Born in 1937 to a Creole mother and Lebanese father into the large Saïd family, she spent her early years moving between Mana and the countryside, enjoying a good degree of freedom. Amongst her favourite pastimes with her three brothers with whom she used to play were enjoying the “mimisouk” (the sweet, spongy bit in coconuts before they germinate) and the fresh milk in the cowshed. Another one of her specialities was the fastidious, delicate process of cooking fresh eggs over a flame; skewering a raw egg on a coconut leaf stalk requires considerable practice. Another memorable activity was going off on an expedition to pilfer mandarins from her neighbour’s, who told her years later that he had always known all about it. And so it was in this village in the west of French Guiana where the war had but little effect that she took her first steps and forged her character and personality in tune with nature.

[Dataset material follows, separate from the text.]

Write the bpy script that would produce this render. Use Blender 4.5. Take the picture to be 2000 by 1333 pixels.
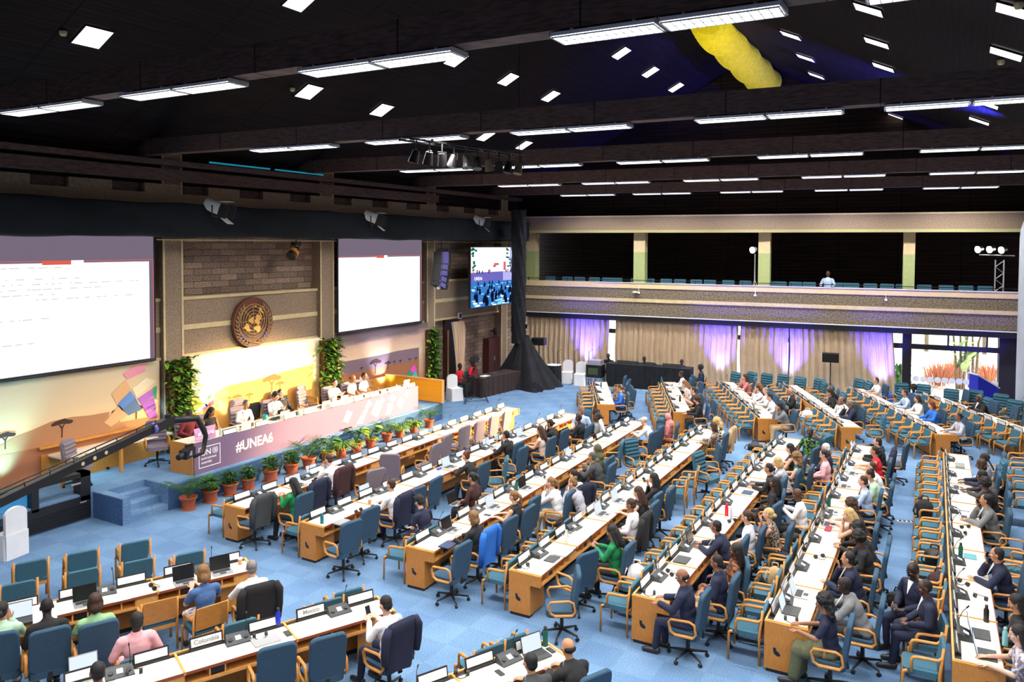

Next was Cayenne, where, initially on her own, she went to school at the Félix Éboué lycée. She lodged in various places but it was while she was staying with Mme Volmar, a former kindergarten headmistress, that her vocation for teaching took hold. Whenever she could she lent a hand to the schoolmistresses, whom she admired, including the elegant Mme Lise Ophion. It was at this stage that her father signed her up for the Scouts, once again with her three brothers.

Thanks to the insistence of her mother and support of her Scout friends, who were all teachers, Toutoune sat the exam to train as a teacher at the age of sixteen, and carried on studying at Félix Éboué and became a schoolmistress. “Teaching is in our blood in the Saïd family, and there are no fewer than 9 Saïd schoolmistresses this year in Cayenne”. At the same time she was also the first Guianese woman to practise canoeing and judo.

After this, Toutoune took on an active part in Guianese society, firstly via her teaching, a career she started in 1960. At the Samuel Chambaud school she taught over 1000 pupils about the need to protect nature: “if half of my pupils apply what I taught them, then I have achieved everything I wanted”. She was also very actively involved in associations, joining the first and at the time fledgling naturalist association in French Guiana in 1980, Sépanguy, of which she is now vice president. Together with Léon Sanite she sold the “Nature Guyanaise” magazine on street corners and organised “walking and cycling” outings. She also organised exhibitions for the general public about such things as snakes or waste, with a major highlight being the “La sortie des eaux” exhibition in 1995.

She is now retired but is still very active and remains in close touch with the education system as a member of the DDEN* “to protect children’s interests”. She is also concerned about changes to the natural environment: “I have seen French Guiana increasingly deteriorate as it has become populated. Despite the associations, nature is not being treated sustainably and people are not realising – it’s heart-wrenching! Just look at how the hillsides around Cayenne are being stripped bare”.

All we can do is hope that her messages to inform and alert people will be heeded before it is too late.